ECLI:NL:CRVB:2020:2004
Centrale Raad van Beroep
- Hoger beroep
- Rechtspraak.nl
Hoger beroep inzake studiefinanciering en woonadres appellant
In deze zaak heeft de Centrale Raad van Beroep op 26 augustus 2020 uitspraak gedaan in het hoger beroep van appellant tegen de beslissing van de rechtbank Zeeland-West-Brabant. Appellant, die sinds 3 december 2015 ingeschreven stond op een bepaald adres in de basisregistratie personen (brp), ontving studiefinanciering op basis van de Wet studiefinanciering 2000. De minister van Onderwijs, Cultuur en Wetenschap heeft na een huisbezoek op 15 maart 2018 geconcludeerd dat appellant niet op het brp-adres woonde, wat leidde tot herziening van zijn studiefinanciering en terugvordering van een bedrag van € 1.492,12. De rechtbank heeft het beroep van appellant tegen deze beslissing ongegrond verklaard, wat appellant in hoger beroep aanvecht.

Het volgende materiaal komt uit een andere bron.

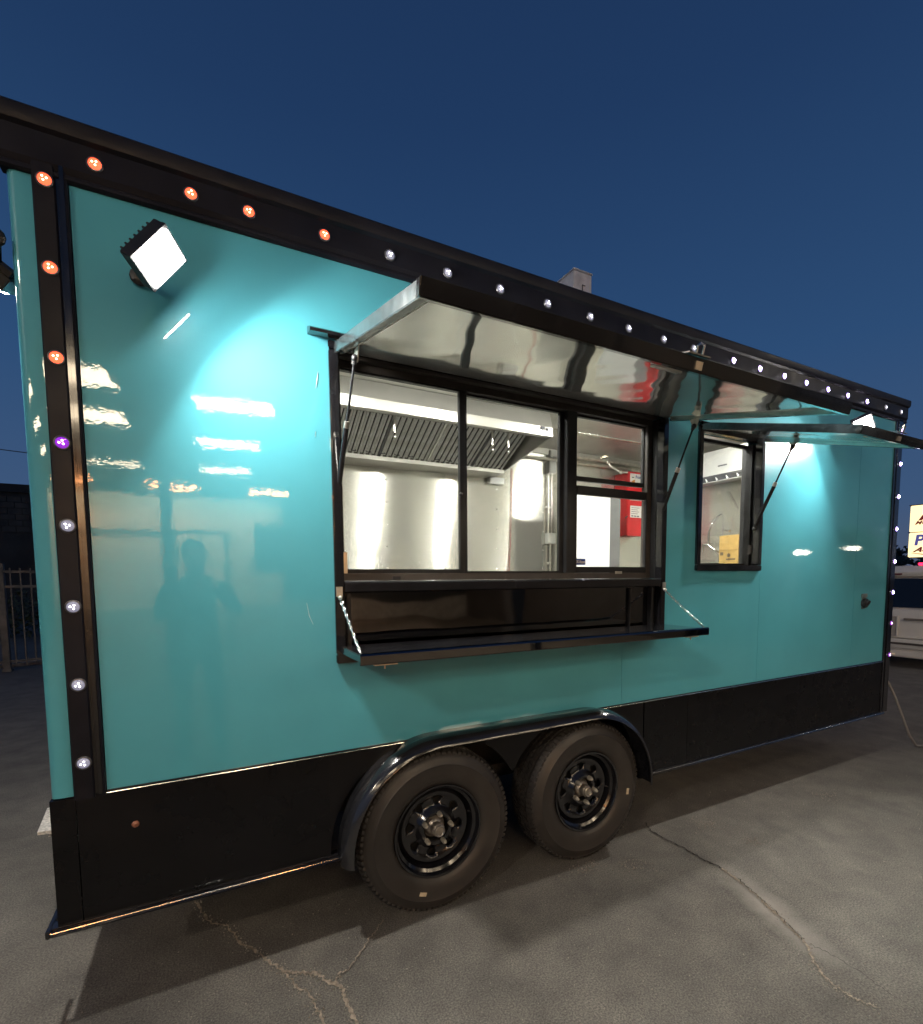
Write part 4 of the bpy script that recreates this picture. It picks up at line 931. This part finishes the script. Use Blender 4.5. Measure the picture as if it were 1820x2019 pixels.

De Centrale Raad van Beroep oordeelt dat de minister met de bevindingen van het huisbezoek aannemelijk heeft gemaakt dat appellant niet op het brp-adres woonde. De hoofdbewoonster kon geen persoonlijke spullen van appellant tonen, wat in strijd is met de verwachting van bewijs bij een hoofdverblijf op dat adres. Appellant heeft in hoger beroep aangevoerd dat de rechtbank ten onrechte heeft geoordeeld dat de minister aan zijn bewijslast heeft voldaan. Hij stelt dat er onjuistheden in het rapport staan en dat er onvoldoende spullen van hem zijn aangetroffen vanwege financiële beperkingen en ruimtegebrek. De Raad oordeelt echter dat deze argumenten niet afdoen aan de conclusie dat appellant niet op het brp-adres woonde.
De Raad bevestigt de uitspraak van de rechtbank en wijst erop dat appellant geen bewijs heeft geleverd van zijn claims over communicatie met de gemeente. De uitspraak wordt gedaan zonder veroordeling in proceskosten.